Bernard Jacobson Gallery presents The Mulgrave Tensile Wire Works by British artist William Tillyer, alongside his Scalby Suite and Study for a Constructed Painting series. This exhibition presents Tillyer’s reinvention of the traditional still life genre. The first series, the Mulgrave Tensile Wire Works (2021-22), are painted on wire mesh deconstructing the conventional relationship between medium and support. The second series, the Scalby Suite etchings (2022), demonstrate Tillyer’s skill as a printmaker while including his distinctive grid motif. The final series on display are the watercolours, Study for a Constructed Painting (2023), which reveal Tillyer as the colourist and simultaneously exhibits the unifying structure of the grid.
Tillyer was born in 1938 in Middlesbrough and studied at both Middlesbrough College of Art and later London’s Slade School of Fine Art. Tillyer has long refused to be pigeonholed by aesthetic categories and rejects traditional painterly methods, instead turning to wire mesh as his support and acrylic paint as his medium. Tillyer first used wire mesh in the late 1970s in the works Portrait, Head and Shoulders, and Portrait, Head and Shoulders (Lattice). The wire mesh provides space for paint to protrude through it, a technique which Tillyer compares to the movement of cheese through a grater.

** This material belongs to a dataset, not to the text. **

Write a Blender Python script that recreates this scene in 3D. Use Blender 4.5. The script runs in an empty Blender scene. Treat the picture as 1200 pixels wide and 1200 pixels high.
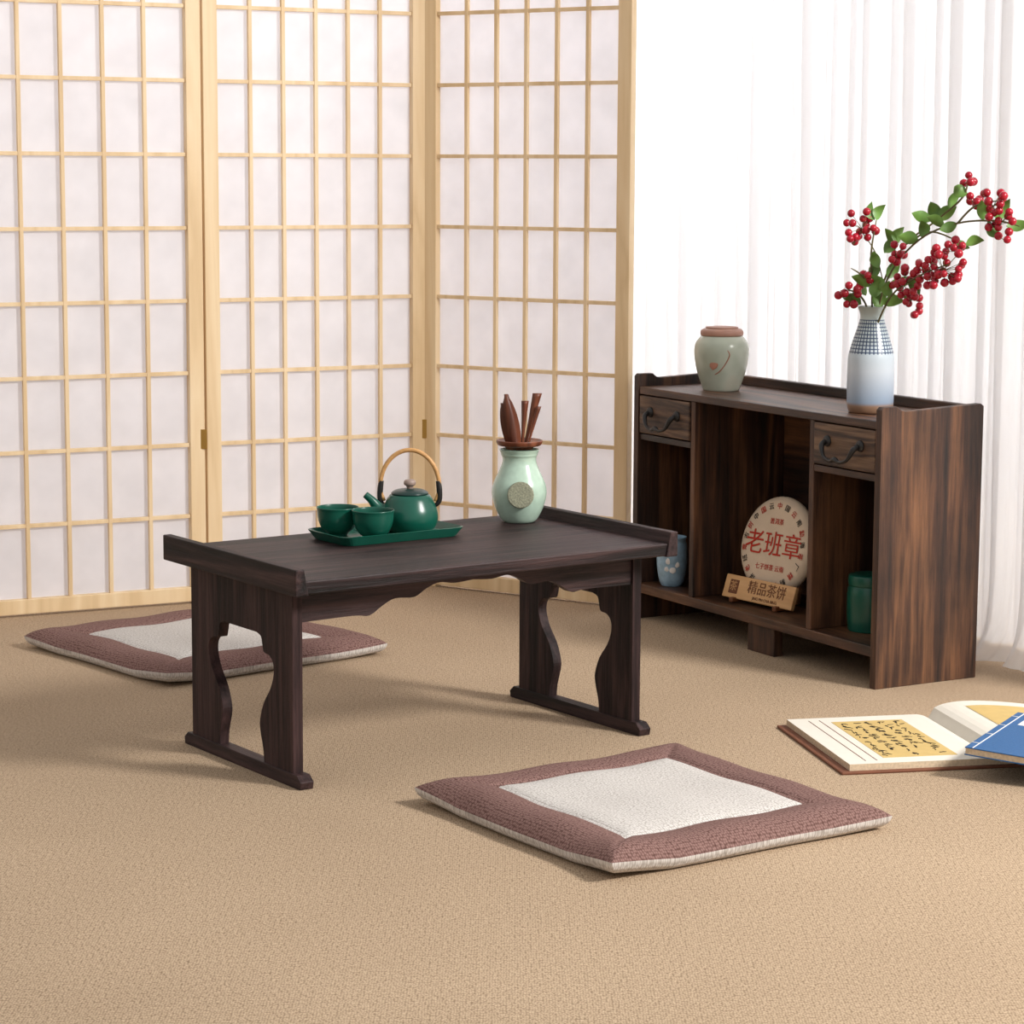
import bpy, bmesh, math, random
from mathutils import Vector, Matrix
random.seed(7)
scene=bpy.context.scene
try:
    scene.view_settings.view_transform='Standard'
    scene.view_settings.look='None'
except Exception as e: print(e)

def srgb(r,g,b):
    f=lambda c:(c/255/12.92) if c/255<=.04045 else ((c/255+.055)/1.055)**2.4
    return (f(r),f(g),f(b),1)

# ---------------- materials ----------------
def newmat(name):
    m=bpy.data.materials.new(name); m.use_nodes=True
    nt=m.node_tree; b=nt.nodes['Principled BSDF']
    return m,nt,b
def mapping(nt,scale,coord='Object'):
    tc=nt.nodes.new('ShaderNodeTexCoord'); mp=nt.nodes.new('ShaderNodeMapping')
    mp.inputs['Scale'].default_value=scale
    nt.links.new(tc.outputs[coord],mp.inputs['Vector']); return mp
def ramp(nt,stops):
    r=nt.nodes.new('ShaderNodeValToRGB'); e=r.color_ramp.elements
    while len(e)<len(stops): e.new(.5)
    for el,(p,c) in zip(e,stops): el.position=p; el.color=c
    return r
def plain(name,col,rough=.5,bump=0,bscale=60,spec=.5,var=.0,metal=0,coat=0):
    m,nt,b=newmat(name)
    b.inputs['Roughness'].default_value=rough; b.inputs['Metallic'].default_value=metal
    b.inputs['Specular IOR Level'].default_value=spec
    b.inputs['Coat Weight'].default_value=coat
    mp=mapping(nt,(1,1,1)); n=nt.nodes.new('ShaderNodeTexNoise'); n.inputs['Scale'].default_value=bscale; n.inputs['Detail'].default_value=4
    nt.links.new(mp.outputs[0],n.inputs['Vector'])
    k=lambda f:tuple(min(1,c*f) for c in col[:3])+(1,)
    r=ramp(nt,[(.3,k(1-var)),(.7,k(1+var))]); nt.links.new(n.outputs['Fac'],r.inputs[0]); nt.links.new(r.outputs[0],b.inputs['Base Color'])
    if bump:
        bp=nt.nodes.new('ShaderNodeBump'); bp.inputs['Strength'].default_value=bump; bp.inputs['Distance'].default_value=.002
        nt.links.new(n.outputs['Fac'],bp.inputs['Height']); nt.links.new(bp.outputs[0],b.inputs['Normal'])
    return m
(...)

Art historian John Yau celebrates the unconventionality of Tillyer’s work, comparing his still lifes with the classical Roman fresco Still Life with Peaches and Water Jar (c. 62-69 C.E.). Tillyer’s use of wire mesh extricates the still life from Western art history, as the industrial hardware redefines a traditional subject matter. Tillyer believes that there is energy in paint, which he describes as coming from nature, and is controlled by the grid of the wire mesh. Tillyer has investigated the grid motif since the 1960s, prior to his use of wire mesh as a support, and utilises its structural composition to oppose the fluid forms of his still lifes.
The Scalby Suite are a series of etchings that intertwine the grid with a collection of still life objects. In these works, the grid serves as far more than an ornament – it is integral to the composition and equal in significance to the still life. Each etching presented in the exhibition is individual, alternating in colour, orientation and opacity, yet the unifying structure of the grid places the series in conversation with Tillyer’s wider subject matter.
Study For a Constructed Painting, the third series in the exhibition, consists of a new collection of watercolours produced this year. The name of the series call attention to the sculptural quality of the Mulgrave Tensile Wire Works as the three-dimensionality is explored through the curved brushstrokes and grid formations, create a sculptural illusion. The bright, dynamic colours present in the series are pulled from those of Tillyer’s local landscape on the North Yorkshire Moors.
“So much has been done in painting… What could I add? I didn’t want to repeat what I was seeing, I wanted to come up with my own answers.” - William Tillyer, 2020.